Over and above labour and environmental issues, TUAC affiliates are urged to raise with their governments desired exemptions where they feel that legitimate public policy will be hampered by the MAI. TUAC will continue to act as a clearing house for affiliates' views on this and will seek consultations with the Negotiating Group on some of the key exemption issues to reinforce, where possible the positions of affiliates.

TUAC will continue to work closely with the ICFTU in particular to ensure that the concerns of developing country trade unions are taken account of in the negotiations.


Endnotes:

(1) Adopted as part of the 1976 Declaration and Decisions on International Investment and Multinational Enterprises.

(2) Ten Reasons To Be Concerned About The Multilateral Agreement on Investment, Friends of the Earth, 1997.

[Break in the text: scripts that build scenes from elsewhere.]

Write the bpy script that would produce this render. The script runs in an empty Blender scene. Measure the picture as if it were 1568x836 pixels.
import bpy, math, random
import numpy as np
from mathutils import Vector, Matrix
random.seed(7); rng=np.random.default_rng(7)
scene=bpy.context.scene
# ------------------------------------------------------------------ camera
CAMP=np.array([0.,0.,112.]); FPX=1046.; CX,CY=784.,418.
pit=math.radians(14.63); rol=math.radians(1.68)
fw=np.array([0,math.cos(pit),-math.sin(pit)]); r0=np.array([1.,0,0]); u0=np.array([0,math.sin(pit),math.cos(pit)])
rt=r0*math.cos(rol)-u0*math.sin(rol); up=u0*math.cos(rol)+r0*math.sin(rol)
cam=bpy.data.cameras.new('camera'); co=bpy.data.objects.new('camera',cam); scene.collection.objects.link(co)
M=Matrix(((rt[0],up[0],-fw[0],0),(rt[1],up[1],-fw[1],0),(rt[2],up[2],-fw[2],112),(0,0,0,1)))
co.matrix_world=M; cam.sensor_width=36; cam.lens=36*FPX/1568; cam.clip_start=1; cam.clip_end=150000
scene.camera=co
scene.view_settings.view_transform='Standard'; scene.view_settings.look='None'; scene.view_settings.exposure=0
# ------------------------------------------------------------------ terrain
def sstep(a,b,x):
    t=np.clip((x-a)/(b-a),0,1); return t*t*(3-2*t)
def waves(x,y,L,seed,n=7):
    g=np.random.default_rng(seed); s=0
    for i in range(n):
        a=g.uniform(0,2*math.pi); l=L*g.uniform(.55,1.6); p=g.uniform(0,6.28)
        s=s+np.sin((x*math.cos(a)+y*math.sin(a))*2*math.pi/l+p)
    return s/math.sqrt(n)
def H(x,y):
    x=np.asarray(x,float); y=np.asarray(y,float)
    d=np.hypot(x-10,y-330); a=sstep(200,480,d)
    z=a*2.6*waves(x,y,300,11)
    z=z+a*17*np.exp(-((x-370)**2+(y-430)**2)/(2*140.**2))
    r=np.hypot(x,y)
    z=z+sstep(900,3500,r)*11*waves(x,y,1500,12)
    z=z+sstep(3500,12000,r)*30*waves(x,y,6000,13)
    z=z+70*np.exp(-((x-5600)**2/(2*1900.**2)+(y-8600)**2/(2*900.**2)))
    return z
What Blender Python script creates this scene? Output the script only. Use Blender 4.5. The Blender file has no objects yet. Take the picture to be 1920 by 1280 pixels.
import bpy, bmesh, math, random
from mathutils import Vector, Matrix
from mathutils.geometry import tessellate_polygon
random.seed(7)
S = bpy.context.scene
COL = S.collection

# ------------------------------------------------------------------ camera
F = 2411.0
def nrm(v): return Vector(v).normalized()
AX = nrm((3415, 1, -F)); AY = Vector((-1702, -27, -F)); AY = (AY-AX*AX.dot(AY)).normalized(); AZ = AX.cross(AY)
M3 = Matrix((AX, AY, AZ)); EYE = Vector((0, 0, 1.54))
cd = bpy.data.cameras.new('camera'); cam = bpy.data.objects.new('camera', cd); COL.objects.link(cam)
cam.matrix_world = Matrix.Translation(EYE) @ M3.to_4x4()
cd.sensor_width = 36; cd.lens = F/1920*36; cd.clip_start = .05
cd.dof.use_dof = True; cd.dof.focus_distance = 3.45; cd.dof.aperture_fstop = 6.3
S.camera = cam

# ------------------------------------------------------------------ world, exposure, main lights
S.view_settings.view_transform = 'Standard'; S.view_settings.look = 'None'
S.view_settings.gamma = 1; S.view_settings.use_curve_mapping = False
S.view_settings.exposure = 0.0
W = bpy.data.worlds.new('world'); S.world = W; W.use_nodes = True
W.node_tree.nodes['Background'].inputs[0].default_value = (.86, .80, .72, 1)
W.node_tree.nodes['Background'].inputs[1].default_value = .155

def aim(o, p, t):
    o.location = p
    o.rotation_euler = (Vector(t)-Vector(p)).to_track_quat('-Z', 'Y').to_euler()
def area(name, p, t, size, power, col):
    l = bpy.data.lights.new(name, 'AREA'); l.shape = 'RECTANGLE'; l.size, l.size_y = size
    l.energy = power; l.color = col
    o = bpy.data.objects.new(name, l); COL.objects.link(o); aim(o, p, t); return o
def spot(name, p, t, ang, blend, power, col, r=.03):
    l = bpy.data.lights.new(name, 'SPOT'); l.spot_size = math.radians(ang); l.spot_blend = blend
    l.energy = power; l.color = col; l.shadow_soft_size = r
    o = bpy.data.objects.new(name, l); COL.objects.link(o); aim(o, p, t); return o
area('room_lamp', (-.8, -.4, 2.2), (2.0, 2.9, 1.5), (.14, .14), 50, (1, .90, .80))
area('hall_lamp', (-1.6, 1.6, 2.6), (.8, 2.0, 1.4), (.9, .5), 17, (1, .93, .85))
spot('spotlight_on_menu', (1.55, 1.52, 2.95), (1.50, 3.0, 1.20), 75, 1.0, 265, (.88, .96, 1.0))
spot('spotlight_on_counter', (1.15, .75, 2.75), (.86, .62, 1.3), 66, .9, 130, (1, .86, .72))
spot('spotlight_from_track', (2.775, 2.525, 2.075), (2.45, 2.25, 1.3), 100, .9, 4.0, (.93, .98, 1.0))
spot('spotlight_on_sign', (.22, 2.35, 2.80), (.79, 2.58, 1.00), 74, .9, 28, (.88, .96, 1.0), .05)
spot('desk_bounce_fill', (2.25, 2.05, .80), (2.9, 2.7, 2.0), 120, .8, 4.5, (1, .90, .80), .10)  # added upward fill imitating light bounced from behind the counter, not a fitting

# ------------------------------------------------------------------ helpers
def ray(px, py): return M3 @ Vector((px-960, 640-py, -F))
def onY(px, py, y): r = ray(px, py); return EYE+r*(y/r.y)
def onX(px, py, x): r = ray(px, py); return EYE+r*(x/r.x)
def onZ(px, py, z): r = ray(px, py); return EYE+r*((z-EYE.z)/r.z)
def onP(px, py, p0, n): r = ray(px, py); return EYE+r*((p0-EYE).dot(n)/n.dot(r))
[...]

(3) Multilateral Agreement on Investment: Potential Effects on State and Local Government, Western Governors' Association, 1997.

(4) "Pulling up the Drawbridge", World Development Movement, June 1997.

(5) Trade, Employment and Labour Standards, OECD 1996.

(6) House of Commons Debate on MAI, Hansard, 23 July 1997.

(7) The MAI - A Preliminary Critical Analysis, CLC, July 1997; and,

A Note on the MAI and Public and Social Services, Andrew Jackson, CLC, August 1997.

(8) NAFTA Annex II-C-9.

(9) Internet up-date on the MAI. Friends of the Earth, U.S., August 1997.